## SET PROBLEM
Only the lines from the start of the data to the line containing "col = sc.collection", both included, should be output, exactly and without pictures.

## start AVAILABLE DATA

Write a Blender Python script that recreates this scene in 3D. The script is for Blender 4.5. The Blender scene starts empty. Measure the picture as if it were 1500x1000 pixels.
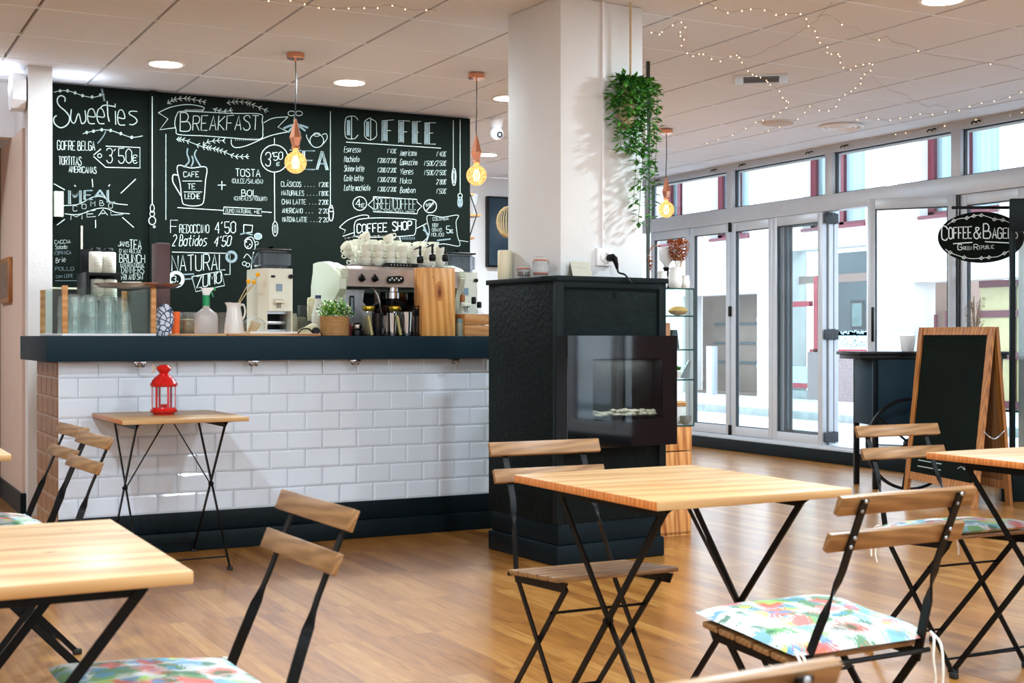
import bpy, bmesh, math, random
from mathutils import Vector, Matrix
PI = math.pi
rnd = random.Random(7)
sc = bpy.context.scene
col = sc.collection

# ------------------------------------------------------------------ camera, sky, light, exposure
EYE = 1.12            # camera height, m
YAW = math.radians(27.88)
F = 1936.0            # focal length in pixels of a 1500 wide frame
CY = 493.0
CEIL = 2.816
SI, CO = math.sin(YAW), math.cos(YAW)
cd = bpy.data.cameras.new('camera'); cam = bpy.data.objects.new('camera', cd); col.objects.link(cam)
cam.location = (0, 0, EYE); cam.rotation_euler = (PI/2, 0, -YAW)
cd.sensor_width = 36; cd.lens = 36*F/1500; cd.shift_y = (CY-500)/1500
cd.clip_start = 0.05; cd.clip_end = 200
cd.dof.use_dof = True; cd.dof.focus_distance = 7.6; cd.dof.aperture_fstop = 9.0
sc.camera = cam
sc.view_settings.view_transform = 'Standard'; sc.view_settings.look = 'None'
sc.view_settings.gamma = 1; sc.view_settings.use_curve_mapping = False
sc.view_settings.exposure = 0.74
sc.cycles.use_denoising = True
sc.cycles.max_bounces = 9; sc.cycles.diffuse_bounces = 4; sc.cycles.glossy_bounces = 4
sc.cycles.transparent_max_bounces = 48; sc.cycles.transmission_bounces = 8
sc.cycles.sample_clamp_indirect = 6; sc.cycles.caustics_reflective = False; sc.cycles.caustics_refractive = False
w = bpy.data.worlds.new('sky'); sc.world = w; w.use_nodes = True
wb = w.node_tree.nodes['Background']; wb.inputs[0].default_value = (0.72, 0.87, 1.0, 1); wb.inputs[1].default_value = 3.1
LAMP = 46.0           # watts of one downlight

# ------------------------------------------------------------------ measuring helpers (camera model -> metres)
def ray(u, v):
    a = (u-750)/F
    return (SI+a*CO, CO-a*SI, -(v-CY)/F)
def onY(u, v, Y):
    d = ray(u, v); t = Y/d[1]; return (d[0]*t, EYE+d[2]*t)
def onX(u, v, X):
    d = ray(u, v); t = X/d[0]; return (d[1]*t, EYE+d[2]*t)
def onZ(u, v, Z):
    d = ray(u, v); t = (Z-EYE)/d[2]; return (d[0]*t, d[1]*t)
def wx(u, Y): return onY(u, CY, Y)[0]

# ------------------------------------------------------------------ materials
def lin(c):
    return tuple(((x/255)/12.92 if x/255 <= 0.04045 else ((x/255+0.055)/1.055)**2.4) for x in c)
MATS = {}
def nodes(name):
    m = bpy.data.materials.new(name); m.use_nodes = True; nt = m.node_tree
    return m, nt, nt.nodes['Principled BSDF'], nt.nodes, nt.links
def pbr(name, rgb, rough=.5, metal=0., coat=0., var=.0, scale=8., bump=0., bscale=60., spec=.5, stretch=None, emit=None, es=0., trans=0., alpha=1., sss=0.):
    """plain surface with slight noise in colour and relief"""
    m, nt, b, N, L = nodes(name)
    c = lin(rgb)
    b.inputs['Roughness'].default_value = rough; b.inputs['Metallic'].default_value = metal
    b.inputs['Coat Weight'].default_value = coat; b.inputs['Specular IOR Level'].default_value = spec
    b.inputs['Transmission Weight'].default_value = trans; b.inputs['Alpha'].default_value = alpha
    if emit: b.inputs['Emission Color'].default_value = (*lin(emit), 1); b.inputs['Emission Strength'].default_value = es
    tc = N.new('ShaderNodeTexCoord'); mp = N.new('ShaderNodeMapping'); L.new(tc.outputs['Object'], mp.inputs[0])
    if stretch: mp.inputs['Scale'].default_value = stretch
    if var > 0:
        n = N.new('ShaderNodeTexNoise'); n.inputs['Scale'].default_value = scale; n.inputs['Detail'].default_value = 5
        L.new(mp.outputs[0], n.inputs['Vector'])
        r = N.new('ShaderNodeMapRange'); r.inputs[1].default_value = .25; r.inputs[2].default_value = .75
        r.inputs[3].default_value = 1-var; r.inputs[4].default_value = 1+var; L.new(n.outputs[0], r.inputs[0])
        mx = N.new('ShaderNodeMix'); mx.data_type = 'RGBA'; mx.blend_type = 'MULTIPLY'; mx.inputs[0].default_value = 1
        mx.inputs[6].default_value = (*c, 1); L.new(r.outputs[0], mx.inputs[7]); L.new(mx.outputs[2], b.inputs['Base Color'])
    else: b.inputs['Base Color'].default_value = (*c, 1)
    if bump > 0:
        n2 = N.new('ShaderNodeTexNoise'); n2.inputs['Scale'].default_value = bscale; n2.inputs['Detail'].default_value = 6
        L.new(mp.outputs[0], n2.inputs['Vector']); bp = N.new('ShaderNodeBump'); bp.inputs['Strength'].default_value = bump
        bp.inputs['Distance'].default_value = .01; L.new(n2.outputs[0], bp.inputs['Height']); L.new(bp.outputs[0], b.inputs['Normal'])
    MATS[name] = m; return m
def ramp(N, stops):
    r = N.new('ShaderNodeValToRGB'); e = r.color_ramp.elements
    while len(e) < len(stops): e.new(.5)
    for k, (p, c) in enumerate(stops): e[k].position = p; e[k].color = (*lin(c), 1)
    return r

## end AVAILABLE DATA

## EXERCISE OUTPUT
Write a Blender Python script that recreates this scene in 3D. The script is for Blender 4.5. The Blender scene starts empty. Measure the picture as if it were 1500x1000 pixels.
import bpy, bmesh, math, random
from mathutils import Vector, Matrix
PI = math.pi
rnd = random.Random(7)
sc = bpy.context.scene
col = sc.collection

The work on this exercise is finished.